4. Une évolution possible du projet pédagogique
Si l’apprentissage est vu comme une transformation valorisée d’habitude d’activités (Barbier, 2011, op.cit.), dans la situation que nous venons d’examiner, l’apprentissage est clairement un apprentissage de l’entrée en communication et du plaisir qu’elle peut procurer . Ainsi cette nouvelle habitude d’activité peut être reproduire et devenir un point d’appui essentiel pour le développement de l’enfant. Dans la lignée de J.Dewey, nous définirons une habitude d’activité comme la stabilisation provisoire chez un sujet d’une organisation-en-acte d’activités, activable dans une situation récurrente, investie et transformée par l’exercice même de l’activité (https://www.librairie-gallimard.com/livre/9782130451761-logique-la-theorie-de-l-enquete-john-dewey/ ). La trace peut être considérée comme l’équivalent de prémices à partir desquels peut s’installer un langage.
Le caractère conjoint de l’apprentissage dans un partage de ressentis positifs, support de valorisation pour les interactants (Dutoit M. & Barbier, J-M (https://theconversation.com/ni-auto-formation-ni-hetero-formation-le-concept-dapprentissage-conjoint-103651), peut être inféré des séquences d’échanges réalisées dans une communication comme celle- là, qui préfigure d’autres apprentissages à venir.
L’entrée et le développement de la communication pourrait ainsi permettre de repenser des séquences pédagogiques proposées, voire de faire évoluer les projets pédagogiques faisant une part plus large aux modalités multiples de la communication.
Pour les professionnel.les du champ du handicap rare l’apprentissage a pour préalable l’entrée en relation, exister en coprésence, et en communication, se proposer d’être à l’écoute des propositions de l’autre. Ainsi, ces professionnel .les soulignent l’importance du « faire confiance à l’intuition dans la rencontre » ; l’intuition est signalée comme première avant la mise en mot, l’imitation d’un geste peut, par exemple, permettre de mettre en place des interactions professionnels / enfants avec des effets de sens pour ces derniers.
Parole et geste dans la communication multimodale
Si les cultures occidentales reconnaissent bien volontiers aujourd’hui l’importance de la communication multimodale, elles peinent toutefois à se défaire de la valorisation sociale de la mise en mots, que ce soit pour accéder à un diplôme ou pour valider des acquis d’expérience.

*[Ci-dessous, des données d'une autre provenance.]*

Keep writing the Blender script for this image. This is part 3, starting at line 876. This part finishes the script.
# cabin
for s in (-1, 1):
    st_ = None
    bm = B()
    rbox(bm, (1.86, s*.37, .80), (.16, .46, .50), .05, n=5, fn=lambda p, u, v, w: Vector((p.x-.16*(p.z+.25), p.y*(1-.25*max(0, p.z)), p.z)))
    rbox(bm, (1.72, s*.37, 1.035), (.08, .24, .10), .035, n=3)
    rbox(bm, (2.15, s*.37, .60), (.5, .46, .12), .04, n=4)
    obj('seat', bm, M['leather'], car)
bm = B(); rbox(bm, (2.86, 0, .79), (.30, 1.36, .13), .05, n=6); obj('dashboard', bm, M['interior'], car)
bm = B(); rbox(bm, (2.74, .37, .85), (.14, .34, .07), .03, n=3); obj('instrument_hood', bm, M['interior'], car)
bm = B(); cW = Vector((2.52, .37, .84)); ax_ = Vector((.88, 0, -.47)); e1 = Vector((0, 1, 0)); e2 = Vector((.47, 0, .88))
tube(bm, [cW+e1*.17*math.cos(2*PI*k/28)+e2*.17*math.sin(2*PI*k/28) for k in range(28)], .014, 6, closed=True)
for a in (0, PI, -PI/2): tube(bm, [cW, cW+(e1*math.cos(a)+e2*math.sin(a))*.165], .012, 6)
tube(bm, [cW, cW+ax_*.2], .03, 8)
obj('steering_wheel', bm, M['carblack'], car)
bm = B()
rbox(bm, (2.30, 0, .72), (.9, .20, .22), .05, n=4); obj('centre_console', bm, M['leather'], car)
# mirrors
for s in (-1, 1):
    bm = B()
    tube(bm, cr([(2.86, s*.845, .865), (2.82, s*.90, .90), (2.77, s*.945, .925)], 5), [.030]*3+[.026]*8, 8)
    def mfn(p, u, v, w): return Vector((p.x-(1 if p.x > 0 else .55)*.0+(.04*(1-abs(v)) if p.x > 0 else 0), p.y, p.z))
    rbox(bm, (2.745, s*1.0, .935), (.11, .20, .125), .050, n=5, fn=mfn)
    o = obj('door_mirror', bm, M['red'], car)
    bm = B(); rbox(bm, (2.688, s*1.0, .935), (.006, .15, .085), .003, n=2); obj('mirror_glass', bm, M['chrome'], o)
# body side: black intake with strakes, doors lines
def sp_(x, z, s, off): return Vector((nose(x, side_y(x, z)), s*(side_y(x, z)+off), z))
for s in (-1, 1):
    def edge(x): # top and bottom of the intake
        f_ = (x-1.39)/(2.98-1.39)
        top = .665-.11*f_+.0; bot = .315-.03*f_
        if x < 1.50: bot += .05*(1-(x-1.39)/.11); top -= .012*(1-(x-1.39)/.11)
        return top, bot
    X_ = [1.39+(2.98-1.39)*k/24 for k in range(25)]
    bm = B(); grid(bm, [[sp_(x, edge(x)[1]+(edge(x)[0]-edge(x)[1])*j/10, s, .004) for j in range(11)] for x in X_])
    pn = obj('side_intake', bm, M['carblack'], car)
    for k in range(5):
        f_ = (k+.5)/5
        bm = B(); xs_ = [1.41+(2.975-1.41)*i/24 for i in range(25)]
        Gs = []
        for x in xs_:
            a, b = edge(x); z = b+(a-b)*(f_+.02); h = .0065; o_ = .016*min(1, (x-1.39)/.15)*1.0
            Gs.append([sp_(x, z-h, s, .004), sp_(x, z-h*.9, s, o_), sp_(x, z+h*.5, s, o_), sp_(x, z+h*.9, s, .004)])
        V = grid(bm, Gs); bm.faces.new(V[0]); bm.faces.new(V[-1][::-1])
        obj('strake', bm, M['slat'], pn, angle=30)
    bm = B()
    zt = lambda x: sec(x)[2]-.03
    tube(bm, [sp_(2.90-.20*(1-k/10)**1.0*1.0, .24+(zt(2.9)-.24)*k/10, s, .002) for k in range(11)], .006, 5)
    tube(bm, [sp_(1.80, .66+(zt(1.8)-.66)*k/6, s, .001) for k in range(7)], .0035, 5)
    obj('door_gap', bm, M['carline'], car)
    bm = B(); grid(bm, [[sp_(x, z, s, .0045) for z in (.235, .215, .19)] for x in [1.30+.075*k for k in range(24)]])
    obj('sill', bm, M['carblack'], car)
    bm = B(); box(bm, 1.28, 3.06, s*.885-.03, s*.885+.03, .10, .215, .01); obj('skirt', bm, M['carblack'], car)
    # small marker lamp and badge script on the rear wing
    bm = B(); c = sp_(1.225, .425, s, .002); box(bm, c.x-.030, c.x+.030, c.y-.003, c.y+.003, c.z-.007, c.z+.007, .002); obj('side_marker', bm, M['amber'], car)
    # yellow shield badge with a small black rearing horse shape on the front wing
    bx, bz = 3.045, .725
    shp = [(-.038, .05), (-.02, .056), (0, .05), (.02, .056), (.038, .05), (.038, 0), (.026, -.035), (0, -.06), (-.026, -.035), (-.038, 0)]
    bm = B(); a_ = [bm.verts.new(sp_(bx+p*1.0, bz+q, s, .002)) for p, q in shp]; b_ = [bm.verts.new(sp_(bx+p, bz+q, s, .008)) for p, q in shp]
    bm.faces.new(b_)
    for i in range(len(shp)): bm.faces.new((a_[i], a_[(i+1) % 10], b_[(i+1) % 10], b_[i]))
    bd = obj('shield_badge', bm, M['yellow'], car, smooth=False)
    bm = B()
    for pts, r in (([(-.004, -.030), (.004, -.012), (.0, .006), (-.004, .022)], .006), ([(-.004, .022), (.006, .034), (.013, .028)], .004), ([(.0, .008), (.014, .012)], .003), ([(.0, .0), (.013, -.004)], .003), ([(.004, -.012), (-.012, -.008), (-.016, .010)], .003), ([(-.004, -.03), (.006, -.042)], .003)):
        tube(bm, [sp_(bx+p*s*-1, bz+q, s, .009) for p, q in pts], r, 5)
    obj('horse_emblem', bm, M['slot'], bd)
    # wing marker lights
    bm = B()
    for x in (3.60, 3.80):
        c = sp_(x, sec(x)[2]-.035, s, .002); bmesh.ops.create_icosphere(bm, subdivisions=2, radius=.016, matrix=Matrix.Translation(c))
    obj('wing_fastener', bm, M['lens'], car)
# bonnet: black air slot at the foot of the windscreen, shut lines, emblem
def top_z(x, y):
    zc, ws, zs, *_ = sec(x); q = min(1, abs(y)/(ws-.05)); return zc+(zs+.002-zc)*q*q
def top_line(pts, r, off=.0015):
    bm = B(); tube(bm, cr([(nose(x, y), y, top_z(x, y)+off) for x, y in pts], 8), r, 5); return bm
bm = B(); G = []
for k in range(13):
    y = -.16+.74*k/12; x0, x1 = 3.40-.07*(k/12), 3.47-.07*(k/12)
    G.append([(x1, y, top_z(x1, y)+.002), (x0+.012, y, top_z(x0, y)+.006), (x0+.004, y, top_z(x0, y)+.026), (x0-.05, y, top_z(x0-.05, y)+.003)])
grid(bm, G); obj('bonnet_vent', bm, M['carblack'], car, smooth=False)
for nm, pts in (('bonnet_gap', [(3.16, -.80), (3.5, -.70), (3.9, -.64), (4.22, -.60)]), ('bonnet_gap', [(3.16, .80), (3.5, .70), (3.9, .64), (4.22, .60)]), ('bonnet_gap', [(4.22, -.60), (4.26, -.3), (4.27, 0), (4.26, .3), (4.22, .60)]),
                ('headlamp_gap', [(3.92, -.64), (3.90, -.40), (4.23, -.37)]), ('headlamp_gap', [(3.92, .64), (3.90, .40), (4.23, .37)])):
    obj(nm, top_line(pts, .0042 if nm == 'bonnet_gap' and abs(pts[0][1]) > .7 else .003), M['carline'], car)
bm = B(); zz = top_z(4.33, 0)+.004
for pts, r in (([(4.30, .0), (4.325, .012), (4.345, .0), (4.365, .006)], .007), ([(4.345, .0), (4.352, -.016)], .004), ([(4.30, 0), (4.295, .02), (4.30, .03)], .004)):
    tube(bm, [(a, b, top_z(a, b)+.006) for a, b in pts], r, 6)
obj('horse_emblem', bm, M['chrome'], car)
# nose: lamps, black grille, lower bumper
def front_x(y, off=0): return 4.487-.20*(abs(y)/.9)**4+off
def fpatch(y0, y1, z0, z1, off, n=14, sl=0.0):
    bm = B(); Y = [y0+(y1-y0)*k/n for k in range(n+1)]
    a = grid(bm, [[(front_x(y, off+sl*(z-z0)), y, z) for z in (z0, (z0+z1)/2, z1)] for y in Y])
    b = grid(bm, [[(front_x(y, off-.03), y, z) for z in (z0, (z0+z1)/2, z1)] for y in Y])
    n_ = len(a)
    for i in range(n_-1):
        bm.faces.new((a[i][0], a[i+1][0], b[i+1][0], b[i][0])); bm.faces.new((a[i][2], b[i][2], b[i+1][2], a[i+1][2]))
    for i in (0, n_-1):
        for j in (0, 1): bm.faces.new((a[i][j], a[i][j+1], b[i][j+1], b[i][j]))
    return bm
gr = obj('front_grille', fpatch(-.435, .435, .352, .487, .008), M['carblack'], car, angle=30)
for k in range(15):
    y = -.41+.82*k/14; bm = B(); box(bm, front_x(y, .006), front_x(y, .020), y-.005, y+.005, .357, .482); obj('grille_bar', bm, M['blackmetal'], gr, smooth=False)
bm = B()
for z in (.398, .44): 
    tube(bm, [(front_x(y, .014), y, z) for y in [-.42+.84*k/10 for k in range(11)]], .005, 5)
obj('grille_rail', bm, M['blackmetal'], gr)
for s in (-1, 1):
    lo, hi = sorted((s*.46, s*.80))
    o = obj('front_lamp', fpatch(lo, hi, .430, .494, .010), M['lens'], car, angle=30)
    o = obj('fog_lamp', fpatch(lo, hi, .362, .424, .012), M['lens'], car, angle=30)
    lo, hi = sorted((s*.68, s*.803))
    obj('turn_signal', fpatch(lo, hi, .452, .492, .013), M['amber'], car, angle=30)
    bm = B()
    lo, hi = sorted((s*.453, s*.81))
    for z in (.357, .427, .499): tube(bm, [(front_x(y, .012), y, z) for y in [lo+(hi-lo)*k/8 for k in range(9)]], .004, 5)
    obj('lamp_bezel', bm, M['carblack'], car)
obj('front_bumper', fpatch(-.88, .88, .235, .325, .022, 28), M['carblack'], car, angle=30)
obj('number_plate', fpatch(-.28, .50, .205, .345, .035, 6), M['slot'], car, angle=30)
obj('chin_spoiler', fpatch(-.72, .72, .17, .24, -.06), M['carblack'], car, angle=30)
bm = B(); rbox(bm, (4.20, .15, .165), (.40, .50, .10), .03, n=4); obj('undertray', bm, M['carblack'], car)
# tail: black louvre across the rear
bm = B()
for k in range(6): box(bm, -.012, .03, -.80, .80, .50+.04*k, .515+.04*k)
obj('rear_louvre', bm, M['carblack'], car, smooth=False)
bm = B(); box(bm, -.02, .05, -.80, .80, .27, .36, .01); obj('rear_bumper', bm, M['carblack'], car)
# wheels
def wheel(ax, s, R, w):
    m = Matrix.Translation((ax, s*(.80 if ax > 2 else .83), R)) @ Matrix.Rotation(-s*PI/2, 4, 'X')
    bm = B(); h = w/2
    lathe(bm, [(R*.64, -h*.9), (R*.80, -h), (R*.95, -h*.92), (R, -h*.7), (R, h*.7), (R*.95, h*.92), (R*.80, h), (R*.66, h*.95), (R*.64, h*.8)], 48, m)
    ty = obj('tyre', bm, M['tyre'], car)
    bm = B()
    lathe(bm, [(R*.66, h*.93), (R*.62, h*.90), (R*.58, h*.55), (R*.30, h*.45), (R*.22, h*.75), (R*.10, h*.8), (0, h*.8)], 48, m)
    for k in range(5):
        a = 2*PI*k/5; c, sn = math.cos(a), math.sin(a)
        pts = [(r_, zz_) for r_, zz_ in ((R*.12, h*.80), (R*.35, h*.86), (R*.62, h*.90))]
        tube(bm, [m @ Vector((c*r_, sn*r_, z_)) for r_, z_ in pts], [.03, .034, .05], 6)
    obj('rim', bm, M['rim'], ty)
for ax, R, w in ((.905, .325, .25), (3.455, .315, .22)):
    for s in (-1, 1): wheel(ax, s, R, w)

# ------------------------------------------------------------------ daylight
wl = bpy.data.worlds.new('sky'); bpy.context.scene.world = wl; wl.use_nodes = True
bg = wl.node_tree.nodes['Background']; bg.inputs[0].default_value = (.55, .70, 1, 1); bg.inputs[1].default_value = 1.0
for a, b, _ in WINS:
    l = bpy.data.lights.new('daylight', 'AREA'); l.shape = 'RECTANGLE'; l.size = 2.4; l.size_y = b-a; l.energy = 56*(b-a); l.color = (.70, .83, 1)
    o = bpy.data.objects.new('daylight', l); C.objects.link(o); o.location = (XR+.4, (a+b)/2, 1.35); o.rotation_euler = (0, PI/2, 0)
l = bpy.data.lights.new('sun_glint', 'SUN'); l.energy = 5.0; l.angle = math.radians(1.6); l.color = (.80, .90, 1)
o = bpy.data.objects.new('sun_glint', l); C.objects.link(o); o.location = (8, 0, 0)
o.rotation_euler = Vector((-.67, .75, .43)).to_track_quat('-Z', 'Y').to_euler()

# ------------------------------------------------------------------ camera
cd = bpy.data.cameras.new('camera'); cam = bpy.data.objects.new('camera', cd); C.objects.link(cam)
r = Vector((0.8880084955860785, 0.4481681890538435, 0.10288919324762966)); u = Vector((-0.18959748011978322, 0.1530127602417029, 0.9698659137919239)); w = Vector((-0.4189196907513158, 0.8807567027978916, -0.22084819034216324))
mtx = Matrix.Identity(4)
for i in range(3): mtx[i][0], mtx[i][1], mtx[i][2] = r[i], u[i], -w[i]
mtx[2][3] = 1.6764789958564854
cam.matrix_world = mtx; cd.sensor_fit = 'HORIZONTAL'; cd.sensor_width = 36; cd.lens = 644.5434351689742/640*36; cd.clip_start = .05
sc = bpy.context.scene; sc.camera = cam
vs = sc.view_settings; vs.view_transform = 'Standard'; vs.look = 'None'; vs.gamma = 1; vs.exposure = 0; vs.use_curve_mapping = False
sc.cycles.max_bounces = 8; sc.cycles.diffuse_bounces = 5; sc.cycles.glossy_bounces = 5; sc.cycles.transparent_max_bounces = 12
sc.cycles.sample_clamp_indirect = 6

Une activité professionnelle n’est jamais autant reconnue que lorsqu’elle est susceptible d’être formalisée dans la langue. Ce paradigme pèse sur la conception de la plupart des formations professionnelles.
Merleau-Ponty ne propose -t’il pas l’ouverture à un autre paradigme, liant geste et parole et invitant à une exploration de toutes leurs complémentarités ; n’écrit-il pas que « la parole est un véritable geste et elle contient son sens comme le geste contient le sien » (1945, 214, https://www.gallimard.fr/catalogue/phenomenologie-de-la-perception/9782070293377 )
CONCLUSION
Dans la relation et la communication qui s’instaurent entre une éducatrice et un jeune enfant sourdaveugle, nous avons pu avoir accès à une interaction montrant ce qu’apportent les différentes modalités de communication à la seule communication langagière. Cette autoconfrontation d’une éducatrice visionnant le film de son intervention permet d’analyser le jeu de mains et de rythmes qu’elle propose à l’enfant. Il s’agit de construire un support d’échanges et de construction d’une trace pouvant être réactivée dans d’autres interactions. La recherche sur ces vécus d’expérience constitue une entrée privilégiée pour accéder à la compréhension des processus d’apprentissage et notamment de leur caractère conjoint dans la relation.